* What to work on *
All lines from the beginning of the listing through the line with "from mathutils import Vector" are to be copied word for word; the pictures are not.

* Recorded data *
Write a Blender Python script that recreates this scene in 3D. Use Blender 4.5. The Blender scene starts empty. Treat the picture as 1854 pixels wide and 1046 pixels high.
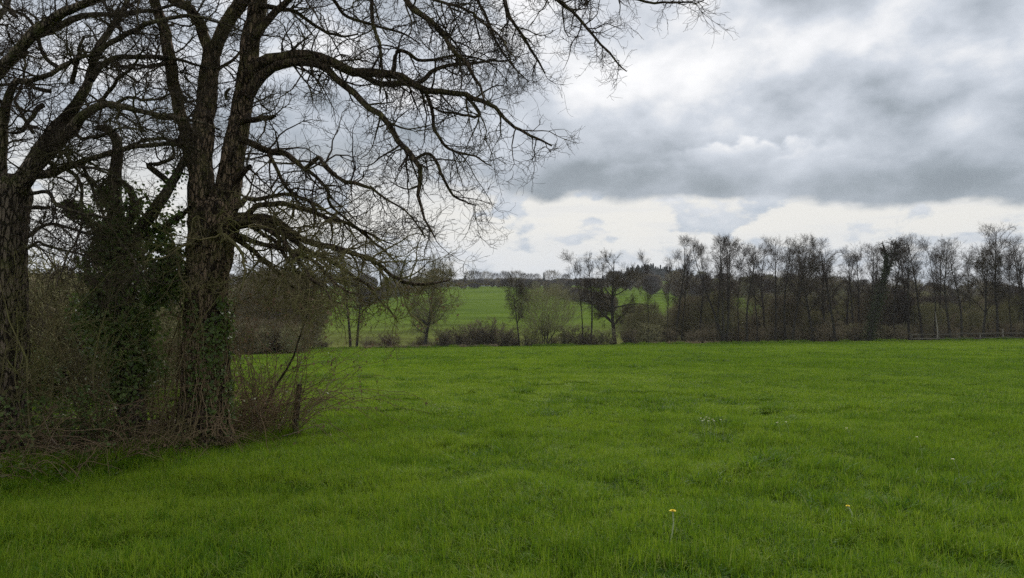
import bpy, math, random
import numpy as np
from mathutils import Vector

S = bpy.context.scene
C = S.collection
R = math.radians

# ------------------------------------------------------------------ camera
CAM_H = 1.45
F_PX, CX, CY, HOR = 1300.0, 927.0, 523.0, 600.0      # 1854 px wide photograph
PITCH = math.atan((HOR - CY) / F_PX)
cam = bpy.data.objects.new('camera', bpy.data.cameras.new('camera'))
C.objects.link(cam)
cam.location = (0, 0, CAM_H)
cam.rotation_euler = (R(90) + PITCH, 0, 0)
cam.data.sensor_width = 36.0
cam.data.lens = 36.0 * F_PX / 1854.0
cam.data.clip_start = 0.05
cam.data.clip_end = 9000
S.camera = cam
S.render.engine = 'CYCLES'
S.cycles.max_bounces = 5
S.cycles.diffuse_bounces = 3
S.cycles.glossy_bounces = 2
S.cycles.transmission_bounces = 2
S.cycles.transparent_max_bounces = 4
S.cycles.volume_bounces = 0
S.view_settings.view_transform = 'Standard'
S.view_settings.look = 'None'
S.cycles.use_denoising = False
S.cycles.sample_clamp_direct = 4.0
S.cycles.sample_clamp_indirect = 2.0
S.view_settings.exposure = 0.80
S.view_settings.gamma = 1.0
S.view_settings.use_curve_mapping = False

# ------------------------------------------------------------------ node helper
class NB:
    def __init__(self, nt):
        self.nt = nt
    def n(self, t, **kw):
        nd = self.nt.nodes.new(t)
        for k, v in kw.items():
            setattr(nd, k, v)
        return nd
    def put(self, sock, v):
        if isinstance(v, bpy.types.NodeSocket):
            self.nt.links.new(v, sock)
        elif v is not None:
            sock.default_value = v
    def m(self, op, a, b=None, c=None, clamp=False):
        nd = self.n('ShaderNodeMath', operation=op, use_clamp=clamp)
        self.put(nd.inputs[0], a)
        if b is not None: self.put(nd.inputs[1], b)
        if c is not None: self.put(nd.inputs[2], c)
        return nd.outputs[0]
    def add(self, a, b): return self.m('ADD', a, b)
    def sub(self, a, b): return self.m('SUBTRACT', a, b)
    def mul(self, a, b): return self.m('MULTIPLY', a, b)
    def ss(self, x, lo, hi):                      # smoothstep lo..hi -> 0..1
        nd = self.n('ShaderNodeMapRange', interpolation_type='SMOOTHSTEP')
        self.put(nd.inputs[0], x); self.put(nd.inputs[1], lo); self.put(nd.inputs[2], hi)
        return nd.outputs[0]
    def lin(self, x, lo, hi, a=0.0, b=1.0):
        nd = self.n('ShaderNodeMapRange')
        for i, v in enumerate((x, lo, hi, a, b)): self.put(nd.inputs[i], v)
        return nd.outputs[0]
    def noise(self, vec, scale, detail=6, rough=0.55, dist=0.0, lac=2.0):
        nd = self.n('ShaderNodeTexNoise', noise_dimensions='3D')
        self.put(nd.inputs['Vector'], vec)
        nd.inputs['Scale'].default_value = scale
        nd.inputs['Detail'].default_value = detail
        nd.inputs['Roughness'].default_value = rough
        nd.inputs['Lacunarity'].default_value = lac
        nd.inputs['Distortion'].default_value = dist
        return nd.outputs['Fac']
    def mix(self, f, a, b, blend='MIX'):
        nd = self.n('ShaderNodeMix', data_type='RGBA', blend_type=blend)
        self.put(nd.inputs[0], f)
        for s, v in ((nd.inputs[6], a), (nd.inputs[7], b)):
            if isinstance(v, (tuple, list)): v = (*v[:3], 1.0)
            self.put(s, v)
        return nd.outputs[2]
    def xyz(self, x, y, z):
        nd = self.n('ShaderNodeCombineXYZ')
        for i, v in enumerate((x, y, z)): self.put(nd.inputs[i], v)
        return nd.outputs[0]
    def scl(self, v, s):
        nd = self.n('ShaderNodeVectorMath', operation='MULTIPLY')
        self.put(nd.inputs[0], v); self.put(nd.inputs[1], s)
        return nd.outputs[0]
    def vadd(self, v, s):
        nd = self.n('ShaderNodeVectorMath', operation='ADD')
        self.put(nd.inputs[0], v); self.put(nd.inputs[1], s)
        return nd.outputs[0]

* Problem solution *
Write a Blender Python script that recreates this scene in 3D. Use Blender 4.5. The Blender scene starts empty. Treat the picture as 1854 pixels wide and 1046 pixels high.
import bpy, math, random
import numpy as np
from mathutils import Vector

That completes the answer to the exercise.